Jacqueline Kennedy Entertains: The Art of the White House Dinner

For Immediate Release: October 31, 2006
Further information: Brent R. Carney (617) 514-1662, Brent.Carney@JFKLFoundation.org

Boston MA – On April 12, 2007 the Museum at the John F. Kennedy Presidential Library will unveil a new exhibit, Jacqueline Kennedy Entertains: The Art of the White House Dinner. 

This special exhibit will include gowns worn by Jacqueline Kennedy at the White House, including a pink colored silk-dupioni shantung dress worn at a State Dinner honoring the French Minister of Culture, Andre Malraux.   The exhibit will also feature copies of remarks made at dinners by President Kennedy with his own handwritten notes, and examples of table settings used at dinners in the Kennedy White House. In addition, the exhibit will include Mrs. Kennedy's handwritten memos and letters regarding entertainment, guest lists, seating plans, menus, table settings and flower arrangements which will illustrate her personal involvement and attention to detail in planning the events.

When Jacqueline Kennedy became first lady at the age of 31, she brought a new vision of the role the White House can play in the life of the nation.   By 1963, her work to restore the White House rooms and furnishings had transformed it from a place where the president worked and lived into what she called "an emblem of the American Republic."  Under her leadership, The White House became a place of pilgrimage, a place to learn about America's history and culture, a place to showcase America's heritage.  She transformed The White House into a stage to honor American intellectual and cultural achievement, and to celebrate the role of the arts in national life.  

Jacqueline Kennedy Entertains: The Art of the White House Dinner is sponsored by National Amusements.  The media sponsor is WCVB-TV 5.

Jacqueline Kennedy Entertains: The Art of the White House Dinner is just one of the many exciting and inspiring exhibits visitors will find in the Museum at the John F. Kennedy Presidential Library.
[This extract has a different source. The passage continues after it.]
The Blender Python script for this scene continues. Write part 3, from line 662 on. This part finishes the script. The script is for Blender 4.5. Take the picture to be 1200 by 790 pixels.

The Museum’s 25 multimedia exhibits and period settings from the White House offer an exciting “you are there” experience, and create a stirring account of President Kennedy’s thousand days in office. Beginning with 17-minute film narrated by President Kennedy, visitors step back into the recreated world of the early 1960s and witness the first televised presidential debate; accompany first lady Jacqueline Bouvier Kennedy on her televised tour of the White House; sit in on press conferences with the President; relive the thrill of Col. John Glenn’s first orbital mission; stroll through White House corridors; witness Cabinet meetings during the Cuban Missile Crisis, and observe the president’s televised address from the Oval Office on the Civil Rights crisis.

One of Boston’s most popular destinations for visitors from all nations, the architectural masterpiece designed by I.M. Pei sits on a 10-acre waterfront site on Columbia Point offering panoramic views of Boston’s skyline and Harbor Islands.

General admission to the Museum at the John F. Kennedy Presidential Library is $10.00. Admission for seniors over the age of 62 and college students with appropriate identification is $8.00, and for children ages 13-17, $7.00. Children ages 12 and under are admitted for free.

The Kennedy Presidential Library and Museum is open daily from 9:00 a.m. to 5:00 p.m., with the exceptions of Thanksgiving Day, Christmas Day, and New Year’s Day. The Library is located in the Dorchester section of Boston, off Morrissey Boulevard, next to the campus of the University of Massachusetts/Boston. Parking is free. There is free shuttle-service from the JFK/UMass T Stop on the Red Line. The Museum is fully handicapped accessible. For more information, call (866) JFK-1960.

The John F. Kennedy Presidential Library and Museum is a presidential library administered by the National Archives and Records Administration and supported, in part, by the Kennedy Library Foundation, a non-profit organization.